● Stored data
## start

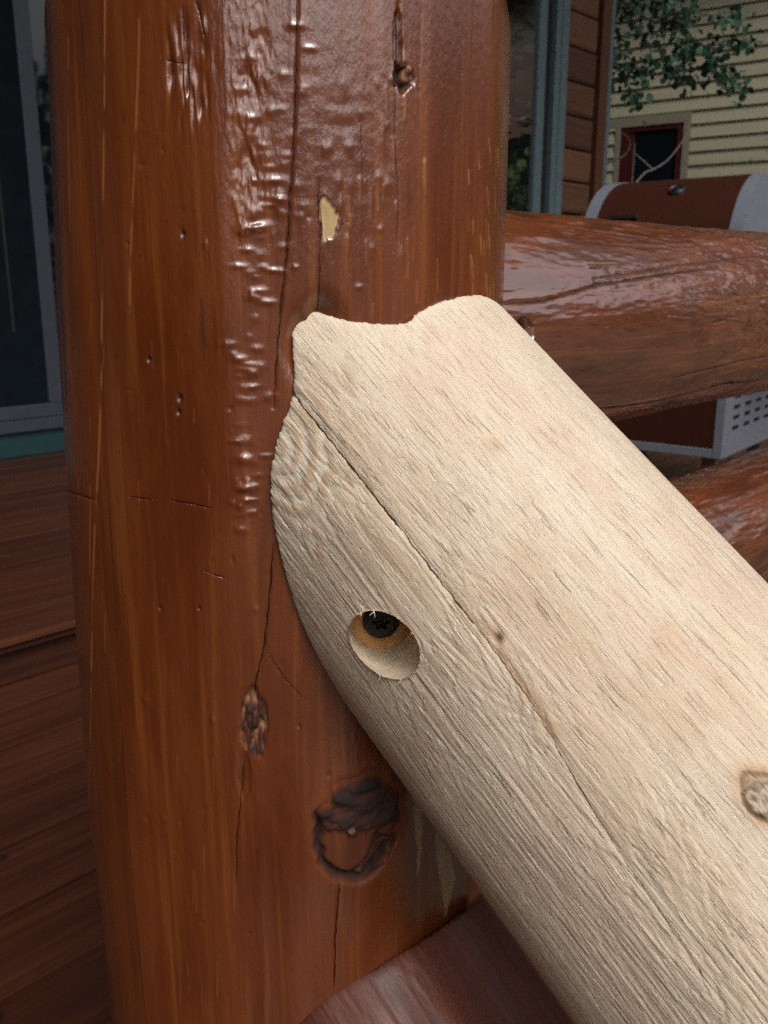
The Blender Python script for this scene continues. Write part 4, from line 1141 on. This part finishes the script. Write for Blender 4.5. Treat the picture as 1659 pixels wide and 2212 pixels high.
    for i in range(3800):
        u = r_.normal(0, 1, 3); u /= np.linalg.norm(u); rad = r_.uniform(0.45, 1) ** 0.5
        p = Vector((u[0] * 1.5 * rad, u[1] * 1.5 * rad + 0.3, 6.9 + u[2] * 1.7 * rad)); s = r_.uniform(0.05, 0.085)
        a_ = Vector(r_.normal(0, 1, 3)).normalized(); b_ = a_.cross(Vector(r_.normal(0, 1, 3))).normalized()
        bm.faces.new([bm.verts.new(p + (a_ * x + b_ * y) * s) for x, y in ((-0.6, 0), (0, -0.5), (0.7, 0), (0, 0.5))])
    tag(bm_obj('crown', bm, M_leaf, t), kind='stuff')
aspen()

def dry_twigs():
    d = 4.7
    b = at(*Z1(930, 1022), d); base = np.array([b[0] + 0.1, b[1], DECK])
    t = thing('dry_twig_bunch', base, 'pale curling leafless twigs rising behind the grill lid', 'twigs')
    P = lambda pts, dd=d: [at(*Z1(x, y), dd) - base for x, y in pts]
    def twig(pts, r0, r1, dd=d):
        sm = smooth_path(P(pts, dd), 5); n = len(sm)
        bm_obj('twig', tube_bm([Vector(p) for p in sm], [(r0 + (r1 - r0) * k / (n - 1)) * (1 + 0.18 * math.sin(k * 2.1)) for k in range(n)], 7), M_bark, t, True)
    twig([(842, 1300), (862, 1120), (930, 1022), (980, 1000), (1060, 950), (1120, 880), (1175, 800), (1190, 740), (1175, 700), (1140, 688)], 0.0062, 0.0018)
    twig([(980, 1000), (945, 965), (905, 930), (878, 903)], 0.0045, 0.0018)
    twig([(500, 1200), (620, 1040), (690, 985), (740, 948), (800, 925), (838, 880), (846, 832), (825, 800), (790, 780)], 0.012, 0.003, dd=7.3)
dry_twigs()

# ================================================================ VEGETATION BEHIND THE CAMERA
def woodland():
    r_ = np.random.default_rng(5); bm = bmesh.new(); bt = bmesh.new()
    trees = []
    for k in range(70):
        azd = -150 + 180 * (k + r_.random()) / 70          # from -X through -Y to +X
        az = math.radians(azd); dist = r_.uniform(27, 42); hh = dist * math.tan(math.radians(r_.uniform(6.5, 10))) + 1.7
        if azd < -80: hh = dist * math.tan(math.radians(r_.uniform(9.5, 14))) + 1.7
        if -80 < azd < -15: hh = dist * math.tan(math.radians(r_.uniform(13, 17))) + 1.7
        trees.append((dist * math.cos(az), dist * math.sin(az), hh))
    for k in range(26):                                    # unseen close stand, added beside the deck to shade the left side
        az = math.radians(-226 + 76 * (k + r_.random()) / 26); dist = r_.uniform(8.5, 12.5)
        trees.append((dist * math.cos(az), dist * math.sin(az), r_.uniform(6.5, 9.5)))
    for k in range(9):  # unseen tall trees added to block sky in the deck rail's gloss
        az = math.radians(2 + 30 * (k + r_.random()) / 9); dist = r_.uniform(14.5, 17)
        trees.append((dist * math.cos(az), dist * math.sin(az), r_.uniform(14, 17)))
    for (x, y, hh) in trees:
        con = r_.random() < 0.6; w = hh * (0.20 if con else 0.30)
        tube_bm([Vector((x, y, GROUND)), Vector((x, y, GROUND + hh * 0.9))], [0.16, 0.04], 6, bt)
        for i in range(1100 if (x < -4 and y > -6) or y > -4.5 else 520):
            h = r_.random() ** 0.8; rr = w * ((1 - h) ** 0.8 + 0.05) if con else w * math.sqrt(max(0.02, 1 - (2 * h - 1.05) ** 2))
            an = r_.uniform(0, 2 * math.pi); q = r_.uniform(0.45, 1.0)
            p = Vector((x + rr * q * math.cos(an), y + rr * q * math.sin(an), GROUND + hh * (0.10 + 0.90 * h)))
            s = r_.uniform(0.22, 0.48); a_ = Vector(r_.normal(0, 1, 3)).normalized(); b_ = a_.cross(Vector(r_.normal(0, 1, 3))).normalized()
            bm.faces.new([bm.verts.new(p + (a_ * u + b_ * v) * s) for u, v in ((-0.8, 0), (-0.1, -0.5), (0.9, 0), (0.1, 0.5))])
    o = bm_obj('woodland', bm, M_wood); tag(o, 'dark green woodland reflected in the sliding door glass', 'woodland', kind='stuff')
    tk = bm_obj('woodland_trunks', bt, M_trunk, o); tag(tk, kind='stuff')
    # shrubs along the neighbour's wall, seen mirrored in the window
    bm = bmesh.new()
    for i in range(5200):
        s = r_.uniform(-7.5, -2.2); c = 1.5 + 0.25 * math.sin(s * 2.3) + 0.15 * math.sin(s * 5.1); dpt = r_.uniform(1.1, 2.0); z = r_.uniform(GROUND, c)
        p = Vector(NP + ND * s - NN * dpt); p.z = z
        q = r_.uniform(0.06, 0.13); a_ = Vector(r_.normal(0, 1, 3)).normalized(); b_ = a_.cross(Vector(r_.normal(0, 1, 3))).normalized()
        bm.faces.new([bm.verts.new(p + (a_ * u + b_ * v) * q) for u, v in ((-0.8, 0), (-0.1, -0.5), (0.9, 0), (0.1, 0.5))])
    o = bm_obj('hedge', bm, mat_leaf('hedge_leaf', (0.03, 0.075, 0.015), (0.08, 0.15, 0.035))); tag(o, 'green hedge mirrored in the window beside the cedar siding', 'hedge', kind='stuff')
woodland()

## end

● What to work on
Give the data above again in full and unchanged, skipping the pictures.

● Answer in full
The Blender Python script for this scene continues. Write part 4, from line 1141 on. This part finishes the script. Write for Blender 4.5. Treat the picture as 1659 pixels wide and 2212 pixels high.
    for i in range(3800):
        u = r_.normal(0, 1, 3); u /= np.linalg.norm(u); rad = r_.uniform(0.45, 1) ** 0.5
        p = Vector((u[0] * 1.5 * rad, u[1] * 1.5 * rad + 0.3, 6.9 + u[2] * 1.7 * rad)); s = r_.uniform(0.05, 0.085)
        a_ = Vector(r_.normal(0, 1, 3)).normalized(); b_ = a_.cross(Vector(r_.normal(0, 1, 3))).normalized()
        bm.faces.new([bm.verts.new(p + (a_ * x + b_ * y) * s) for x, y in ((-0.6, 0), (0, -0.5), (0.7, 0), (0, 0.5))])
    tag(bm_obj('crown', bm, M_leaf, t), kind='stuff')
aspen()

def dry_twigs():
    d = 4.7
    b = at(*Z1(930, 1022), d); base = np.array([b[0] + 0.1, b[1], DECK])
    t = thing('dry_twig_bunch', base, 'pale curling leafless twigs rising behind the grill lid', 'twigs')
    P = lambda pts, dd=d: [at(*Z1(x, y), dd) - base for x, y in pts]
    def twig(pts, r0, r1, dd=d):
        sm = smooth_path(P(pts, dd), 5); n = len(sm)
        bm_obj('twig', tube_bm([Vector(p) for p in sm], [(r0 + (r1 - r0) * k / (n - 1)) * (1 + 0.18 * math.sin(k * 2.1)) for k in range(n)], 7), M_bark, t, True)
    twig([(842, 1300), (862, 1120), (930, 1022), (980, 1000), (1060, 950), (1120, 880), (1175, 800), (1190, 740), (1175, 700), (1140, 688)], 0.0062, 0.0018)
    twig([(980, 1000), (945, 965), (905, 930), (878, 903)], 0.0045, 0.0018)
    twig([(500, 1200), (620, 1040), (690, 985), (740, 948), (800, 925), (838, 880), (846, 832), (825, 800), (790, 780)], 0.012, 0.003, dd=7.3)
dry_twigs()

# ================================================================ VEGETATION BEHIND THE CAMERA
def woodland():
    r_ = np.random.default_rng(5); bm = bmesh.new(); bt = bmesh.new()
    trees = []
    for k in range(70):
        azd = -150 + 180 * (k + r_.random()) / 70          # from -X through -Y to +X
        az = math.radians(azd); dist = r_.uniform(27, 42); hh = dist * math.tan(math.radians(r_.uniform(6.5, 10))) + 1.7
        if azd < -80: hh = dist * math.tan(math.radians(r_.uniform(9.5, 14))) + 1.7
        if -80 < azd < -15: hh = dist * math.tan(math.radians(r_.uniform(13, 17))) + 1.7
        trees.append((dist * math.cos(az), dist * math.sin(az), hh))
    for k in range(26):                                    # unseen close stand, added beside the deck to shade the left side
        az = math.radians(-226 + 76 * (k + r_.random()) / 26); dist = r_.uniform(8.5, 12.5)
        trees.append((dist * math.cos(az), dist * math.sin(az), r_.uniform(6.5, 9.5)))
    for k in range(9):  # unseen tall trees added to block sky in the deck rail's gloss
        az = math.radians(2 + 30 * (k + r_.random()) / 9); dist = r_.uniform(14.5, 17)
        trees.append((dist * math.cos(az), dist * math.sin(az), r_.uniform(14, 17)))
    for (x, y, hh) in trees:
        con = r_.random() < 0.6; w = hh * (0.20 if con else 0.30)
        tube_bm([Vector((x, y, GROUND)), Vector((x, y, GROUND + hh * 0.9))], [0.16, 0.04], 6, bt)
        for i in range(1100 if (x < -4 and y > -6) or y > -4.5 else 520):
            h = r_.random() ** 0.8; rr = w * ((1 - h) ** 0.8 + 0.05) if con else w * math.sqrt(max(0.02, 1 - (2 * h - 1.05) ** 2))
            an = r_.uniform(0, 2 * math.pi); q = r_.uniform(0.45, 1.0)
            p = Vector((x + rr * q * math.cos(an), y + rr * q * math.sin(an), GROUND + hh * (0.10 + 0.90 * h)))
            s = r_.uniform(0.22, 0.48); a_ = Vector(r_.normal(0, 1, 3)).normalized(); b_ = a_.cross(Vector(r_.normal(0, 1, 3))).normalized()
            bm.faces.new([bm.verts.new(p + (a_ * u + b_ * v) * s) for u, v in ((-0.8, 0), (-0.1, -0.5), (0.9, 0), (0.1, 0.5))])
    o = bm_obj('woodland', bm, M_wood); tag(o, 'dark green woodland reflected in the sliding door glass', 'woodland', kind='stuff')
    tk = bm_obj('woodland_trunks', bt, M_trunk, o); tag(tk, kind='stuff')
    # shrubs along the neighbour's wall, seen mirrored in the window
    bm = bmesh.new()
    for i in range(5200):
        s = r_.uniform(-7.5, -2.2); c = 1.5 + 0.25 * math.sin(s * 2.3) + 0.15 * math.sin(s * 5.1); dpt = r_.uniform(1.1, 2.0); z = r_.uniform(GROUND, c)
        p = Vector(NP + ND * s - NN * dpt); p.z = z
        q = r_.uniform(0.06, 0.13); a_ = Vector(r_.normal(0, 1, 3)).normalized(); b_ = a_.cross(Vector(r_.normal(0, 1, 3))).normalized()
        bm.faces.new([bm.verts.new(p + (a_ * u + b_ * v) * q) for u, v in ((-0.8, 0), (-0.1, -0.5), (0.9, 0), (0.1, 0.5))])
    o = bm_obj('hedge', bm, mat_leaf('hedge_leaf', (0.03, 0.075, 0.015), (0.08, 0.15, 0.035))); tag(o, 'green hedge mirrored in the window beside the cedar siding', 'hedge', kind='stuff')
woodland()